» EXERCISE TASK
Retype each line of the listing below, from the first through the one holding "leafbox(bm, HS +", with no other lines.
----------
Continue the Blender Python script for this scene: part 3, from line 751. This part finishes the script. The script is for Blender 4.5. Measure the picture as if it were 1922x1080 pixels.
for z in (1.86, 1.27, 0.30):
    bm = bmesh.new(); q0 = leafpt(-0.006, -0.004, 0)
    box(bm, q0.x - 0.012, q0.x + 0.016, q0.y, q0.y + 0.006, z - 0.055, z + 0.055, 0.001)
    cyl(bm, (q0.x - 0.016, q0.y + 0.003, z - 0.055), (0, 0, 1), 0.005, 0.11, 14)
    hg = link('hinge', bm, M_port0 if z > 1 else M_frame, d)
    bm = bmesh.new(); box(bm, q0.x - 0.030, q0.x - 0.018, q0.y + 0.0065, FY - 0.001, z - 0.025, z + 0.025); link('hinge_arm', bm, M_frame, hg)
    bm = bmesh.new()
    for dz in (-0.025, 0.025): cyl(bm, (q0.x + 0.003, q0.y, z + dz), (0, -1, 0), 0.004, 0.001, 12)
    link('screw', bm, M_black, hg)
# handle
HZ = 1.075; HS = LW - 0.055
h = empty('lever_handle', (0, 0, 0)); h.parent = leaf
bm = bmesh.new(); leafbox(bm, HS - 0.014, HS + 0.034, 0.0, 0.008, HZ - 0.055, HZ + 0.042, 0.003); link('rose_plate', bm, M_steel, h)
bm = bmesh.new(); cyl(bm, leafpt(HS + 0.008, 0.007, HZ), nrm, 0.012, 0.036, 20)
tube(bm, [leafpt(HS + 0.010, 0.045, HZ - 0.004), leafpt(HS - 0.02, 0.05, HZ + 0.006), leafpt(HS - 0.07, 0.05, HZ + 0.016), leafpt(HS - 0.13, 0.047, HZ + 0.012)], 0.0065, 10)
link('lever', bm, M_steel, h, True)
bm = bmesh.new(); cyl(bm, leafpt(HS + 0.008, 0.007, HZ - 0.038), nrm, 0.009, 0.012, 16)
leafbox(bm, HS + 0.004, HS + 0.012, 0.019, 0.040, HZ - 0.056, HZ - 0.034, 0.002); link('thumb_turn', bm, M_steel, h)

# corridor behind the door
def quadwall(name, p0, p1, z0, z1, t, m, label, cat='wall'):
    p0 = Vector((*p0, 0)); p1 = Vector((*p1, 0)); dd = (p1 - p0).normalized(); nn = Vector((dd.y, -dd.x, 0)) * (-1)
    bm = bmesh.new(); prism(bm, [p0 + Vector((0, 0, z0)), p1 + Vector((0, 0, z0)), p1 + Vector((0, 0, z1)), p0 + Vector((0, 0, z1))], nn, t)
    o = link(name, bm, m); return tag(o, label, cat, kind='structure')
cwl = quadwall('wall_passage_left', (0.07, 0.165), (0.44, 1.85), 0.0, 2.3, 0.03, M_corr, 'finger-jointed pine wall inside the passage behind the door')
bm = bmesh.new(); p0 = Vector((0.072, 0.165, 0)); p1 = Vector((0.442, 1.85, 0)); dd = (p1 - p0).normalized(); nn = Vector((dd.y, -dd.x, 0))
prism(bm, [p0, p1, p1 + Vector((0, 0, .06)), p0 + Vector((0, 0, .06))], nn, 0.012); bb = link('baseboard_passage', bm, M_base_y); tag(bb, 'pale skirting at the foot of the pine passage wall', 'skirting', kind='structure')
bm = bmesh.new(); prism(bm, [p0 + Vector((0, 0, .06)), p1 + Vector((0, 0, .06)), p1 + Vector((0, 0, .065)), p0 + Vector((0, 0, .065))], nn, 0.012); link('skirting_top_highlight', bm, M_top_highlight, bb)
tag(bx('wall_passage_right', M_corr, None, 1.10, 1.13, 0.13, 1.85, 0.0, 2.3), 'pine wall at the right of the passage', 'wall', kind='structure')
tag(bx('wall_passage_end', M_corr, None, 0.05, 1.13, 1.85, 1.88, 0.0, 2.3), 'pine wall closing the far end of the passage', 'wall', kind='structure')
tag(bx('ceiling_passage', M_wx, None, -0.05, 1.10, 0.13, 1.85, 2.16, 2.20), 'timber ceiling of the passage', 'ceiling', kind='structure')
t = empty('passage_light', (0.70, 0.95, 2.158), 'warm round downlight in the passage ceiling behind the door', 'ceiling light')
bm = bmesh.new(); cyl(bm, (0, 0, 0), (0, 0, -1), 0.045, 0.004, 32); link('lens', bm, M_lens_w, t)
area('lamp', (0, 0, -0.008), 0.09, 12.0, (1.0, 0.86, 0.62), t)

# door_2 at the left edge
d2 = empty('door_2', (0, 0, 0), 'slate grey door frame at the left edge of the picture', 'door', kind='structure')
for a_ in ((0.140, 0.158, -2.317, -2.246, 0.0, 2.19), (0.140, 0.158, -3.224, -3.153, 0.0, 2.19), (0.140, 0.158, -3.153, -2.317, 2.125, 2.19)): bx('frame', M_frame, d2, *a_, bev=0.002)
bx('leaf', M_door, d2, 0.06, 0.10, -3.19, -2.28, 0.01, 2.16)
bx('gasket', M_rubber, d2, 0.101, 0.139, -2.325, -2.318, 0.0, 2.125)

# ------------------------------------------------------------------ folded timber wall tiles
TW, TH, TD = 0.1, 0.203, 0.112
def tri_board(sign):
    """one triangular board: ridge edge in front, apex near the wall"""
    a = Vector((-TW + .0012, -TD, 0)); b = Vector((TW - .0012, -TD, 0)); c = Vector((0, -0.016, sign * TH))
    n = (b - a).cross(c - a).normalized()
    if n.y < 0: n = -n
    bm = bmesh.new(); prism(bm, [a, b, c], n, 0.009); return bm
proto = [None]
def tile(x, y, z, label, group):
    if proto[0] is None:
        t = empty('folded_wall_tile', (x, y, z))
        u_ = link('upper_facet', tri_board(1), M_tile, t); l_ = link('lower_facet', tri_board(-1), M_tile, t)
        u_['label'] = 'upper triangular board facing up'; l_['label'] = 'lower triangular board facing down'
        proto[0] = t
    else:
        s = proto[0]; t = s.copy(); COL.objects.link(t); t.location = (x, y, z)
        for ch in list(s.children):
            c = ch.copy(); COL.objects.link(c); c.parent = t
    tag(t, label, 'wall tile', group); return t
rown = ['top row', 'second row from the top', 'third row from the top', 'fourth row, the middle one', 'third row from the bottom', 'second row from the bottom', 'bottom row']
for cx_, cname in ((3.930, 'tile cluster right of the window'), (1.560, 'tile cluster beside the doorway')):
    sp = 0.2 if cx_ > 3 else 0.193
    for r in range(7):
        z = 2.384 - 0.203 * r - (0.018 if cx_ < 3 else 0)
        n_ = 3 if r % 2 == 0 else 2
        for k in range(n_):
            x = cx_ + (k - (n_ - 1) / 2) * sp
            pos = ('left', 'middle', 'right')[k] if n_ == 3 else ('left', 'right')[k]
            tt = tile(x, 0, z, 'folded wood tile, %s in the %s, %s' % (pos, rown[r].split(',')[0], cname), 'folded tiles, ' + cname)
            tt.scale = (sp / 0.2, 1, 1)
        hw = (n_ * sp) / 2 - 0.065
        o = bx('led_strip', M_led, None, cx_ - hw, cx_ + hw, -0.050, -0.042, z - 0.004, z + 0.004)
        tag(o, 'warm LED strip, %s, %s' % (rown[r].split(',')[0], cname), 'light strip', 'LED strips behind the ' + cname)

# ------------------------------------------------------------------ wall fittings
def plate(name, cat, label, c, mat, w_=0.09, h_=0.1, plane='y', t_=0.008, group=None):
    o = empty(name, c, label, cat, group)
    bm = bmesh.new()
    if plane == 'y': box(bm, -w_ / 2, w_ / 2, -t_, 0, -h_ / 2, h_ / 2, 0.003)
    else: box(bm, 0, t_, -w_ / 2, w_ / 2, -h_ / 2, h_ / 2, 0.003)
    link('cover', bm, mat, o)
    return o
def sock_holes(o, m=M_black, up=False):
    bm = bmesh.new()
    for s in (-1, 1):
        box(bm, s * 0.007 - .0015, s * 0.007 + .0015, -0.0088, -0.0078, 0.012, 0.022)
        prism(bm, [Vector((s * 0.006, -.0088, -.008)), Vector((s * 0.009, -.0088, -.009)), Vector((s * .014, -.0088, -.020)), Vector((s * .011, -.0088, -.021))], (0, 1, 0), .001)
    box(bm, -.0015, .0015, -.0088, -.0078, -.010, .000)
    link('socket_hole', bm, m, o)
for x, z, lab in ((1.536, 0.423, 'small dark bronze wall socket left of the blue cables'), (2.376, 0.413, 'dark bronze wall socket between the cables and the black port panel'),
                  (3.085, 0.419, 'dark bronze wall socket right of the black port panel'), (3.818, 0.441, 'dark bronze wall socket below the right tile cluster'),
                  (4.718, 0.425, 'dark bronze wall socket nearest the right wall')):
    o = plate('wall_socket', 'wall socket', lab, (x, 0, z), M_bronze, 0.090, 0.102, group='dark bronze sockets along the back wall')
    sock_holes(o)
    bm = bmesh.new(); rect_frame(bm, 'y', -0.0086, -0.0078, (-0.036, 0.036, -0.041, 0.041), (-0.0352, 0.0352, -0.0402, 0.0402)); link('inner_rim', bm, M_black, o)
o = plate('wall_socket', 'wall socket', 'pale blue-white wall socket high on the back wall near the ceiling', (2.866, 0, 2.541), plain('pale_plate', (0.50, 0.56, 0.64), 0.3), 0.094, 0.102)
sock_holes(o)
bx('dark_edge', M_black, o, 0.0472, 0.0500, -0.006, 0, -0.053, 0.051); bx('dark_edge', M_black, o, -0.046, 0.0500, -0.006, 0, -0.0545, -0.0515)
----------
» TASK OUTPUT
Continue the Blender Python script for this scene: part 3, from line 751. This part finishes the script. The script is for Blender 4.5. Measure the picture as if it were 1922x1080 pixels.
for z in (1.86, 1.27, 0.30):
    bm = bmesh.new(); q0 = leafpt(-0.006, -0.004, 0)
    box(bm, q0.x - 0.012, q0.x + 0.016, q0.y, q0.y + 0.006, z - 0.055, z + 0.055, 0.001)
    cyl(bm, (q0.x - 0.016, q0.y + 0.003, z - 0.055), (0, 0, 1), 0.005, 0.11, 14)
    hg = link('hinge', bm, M_port0 if z > 1 else M_frame, d)
    bm = bmesh.new(); box(bm, q0.x - 0.030, q0.x - 0.018, q0.y + 0.0065, FY - 0.001, z - 0.025, z + 0.025); link('hinge_arm', bm, M_frame, hg)
    bm = bmesh.new()
    for dz in (-0.025, 0.025): cyl(bm, (q0.x + 0.003, q0.y, z + dz), (0, -1, 0), 0.004, 0.001, 12)
    link('screw', bm, M_black, hg)
# handle
HZ = 1.075; HS = LW - 0.055
h = empty('lever_handle', (0, 0, 0)); h.parent = leaf
bm = bmesh.new(); leafbox(bm, HS - 0.014, HS + 0.034, 0.0, 0.008, HZ - 0.055, HZ + 0.042, 0.003); link('rose_plate', bm, M_steel, h)
bm = bmesh.new(); cyl(bm, leafpt(HS + 0.008, 0.007, HZ), nrm, 0.012, 0.036, 20)
tube(bm, [leafpt(HS + 0.010, 0.045, HZ - 0.004), leafpt(HS - 0.02, 0.05, HZ + 0.006), leafpt(HS - 0.07, 0.05, HZ + 0.016), leafpt(HS - 0.13, 0.047, HZ + 0.012)], 0.0065, 10)
link('lever', bm, M_steel, h, True)
bm = bmesh.new(); cyl(bm, leafpt(HS + 0.008, 0.007, HZ - 0.038), nrm, 0.009, 0.012, 16)
leafbox(bm, HS + 0.004, HS + 0.012, 0.019, 0.040, HZ - 0.056, HZ - 0.034, 0.002); link('thumb_turn', bm, M_steel, h)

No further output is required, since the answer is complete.